NO TO WAR IN SYRIA: ROBERT SPENCER

http://frontpagemag.com/2013/robert-spencer/no-to-war-in-syria-2/print/

A Senate panel has voted to authorize Barack Obama to use military force in Syria. This is a disaster in the making.

Just as in Afghanistan, Obama has no goal, no plan for victory. He said that the military strikes in Syria would not be directed toward removing Bashar Assad, but then he said that it would be a good thing to remove Assad from power. This was just one of many indications of how ill-conceived and misbegotten Obama’s Syria plan really is.

Obama said that Assad used chemical weapons, but still has not produced compelling enough evidence to convince our closest allies, the British. What he has produced is a series of YouTube videos of dubious provenance, establishing nothing conclusive.

And as is increasingly the case in Afghanistan also, as Hamid Karzai continues to show his true colors, Obama doesn’t even have any real allies inside Syria, either. Even the New York Times has admitted that there is no significant secular fighting force within Syria. The major rebel groups are all allied with al-Qaeda. John Kerry insists they’re “secular” and John McCain assures us they’re “moderates.” None of these groups, however, have shown any sign of being either.

And now McCain has refused to support the Senate resolution, saying that we should only go in if Obama intends to remove Assad. So again we see that Obama’s Syria plan is entirely opaque, even to its most ardent supporters. And that is no surprise, for it is not founded upon any facts that have as yet been established.

Vladimir Putin has openly accused Kerry of lying, saying: “They lie beautifully, of course. I saw debates in Congress. A congressman asks Mr Kerry: ‘Is al Qaeda there?’ He says: ‘No, I am telling you responsibly that it is not.’ Al Qaeda units are the main military echelon, and they know this. It was unpleasant and surprising for me – we talk to them, we proceed from the assumption that they are decent people. But he is lying and knows he is lying. It’s sad.”

Putin added that “what Congress and the U.S. Senate are doing in essence is legitimizing aggression. This is inadmissible in principle.”

It is hard to argue with that. Obama has even admitted that “we may not be directly imminently threatened by what’s taking place” in Syria. In fact, in light of al-Qaeda’s dominance of the Syrian rebels and the opposition of Russia and China to our intervention, going in to Syria could touch off a much larger conflict.

Obama and his national security team – Kerry, Hagel, and Rice – once again seem indifferent to American interests. They have not been honest with the American people about the nature of the Syrian opposition, or how it could possibly be good for America once again to aid pro-Sharia, pro-jihad forces in Syria, as Obama did in Egypt and Libya with disastrous results.

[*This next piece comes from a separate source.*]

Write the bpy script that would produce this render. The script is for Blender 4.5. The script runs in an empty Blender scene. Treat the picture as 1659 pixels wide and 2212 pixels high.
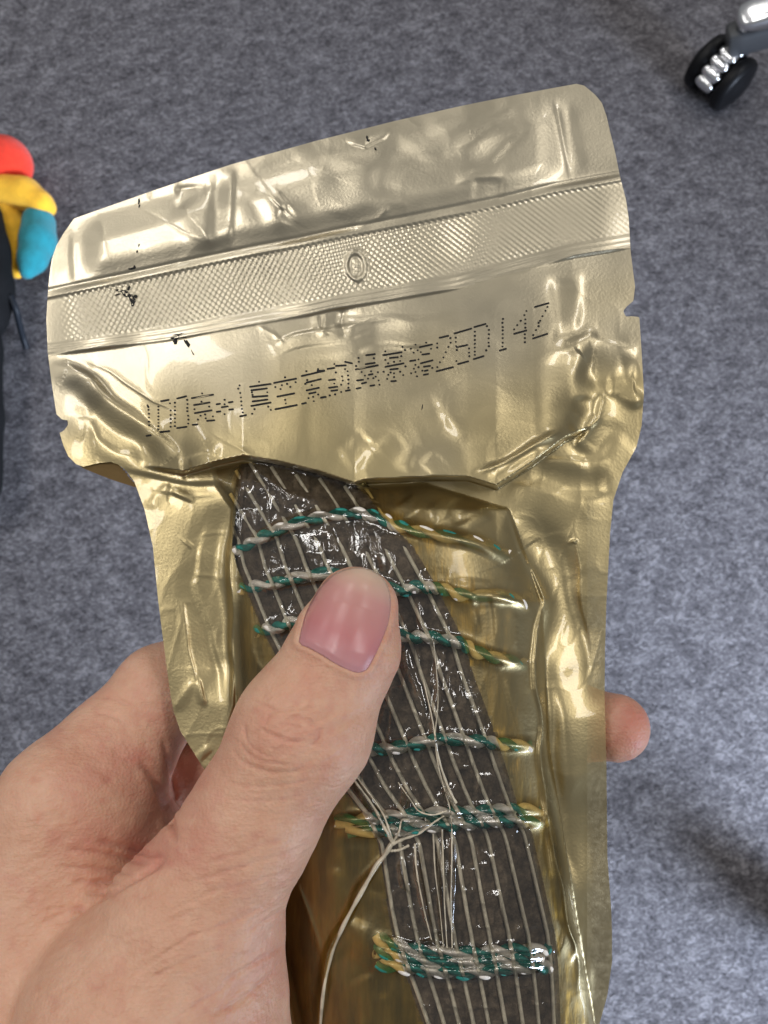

Above all, it is appalling that Barack Obama still hasn’t provided proof that Assad used chemical weapons. It is the height of hypocrisy for him to push forward with military action after criticizing George W. Bush mercilessly for providing insufficient proof of weapons of mass destruction in Iraq. The stakes are too high for Obama to be playing politics: we need to see the proof, and we need it now.

Yet even if Obama does manage to produce conclusive proof that Bashar Assad used chemical weapons on his own people, that in itself does not ipso facto make the case for intervention – unless the United States is now going to intervene against every tyrant who terrorizes his own people the world over. We do not have a military of sufficient size to do that, especially after the interventions in Iraq and Afghanistan have depleted our resources, weakening us militarily and economically. With no compelling national interest sending us into Syria, it would be much wiser for us to take steps to restore the economy and revive the military rather than get involved in an adventure with no point, no clear goal, and no easy way to get out.

This is the crowning misjudgment of a presidency that has been alarmingly full of them. Nonetheless, Obama said Wednesday: “My credibility is not on the line. The international community’s credibility is on the line.” But the international community has not joined in his call for an attack on Syria. Nor has it agreed that Assad used chemical weapons, or that the rebels are “secular moderates” who must be aided. Obama also said that he “didn’t set a red line,” the world did – but the world is not with him in this.

The American people shouldn’t be, either. The Republican leadership – John Boehner, John McCain, Lindsay Graham – have gone along with Obama. They shouldn’t have. America needs a loyal opposition to stand up in Congress for true American interests, and to insist: no U.S. war in Syria.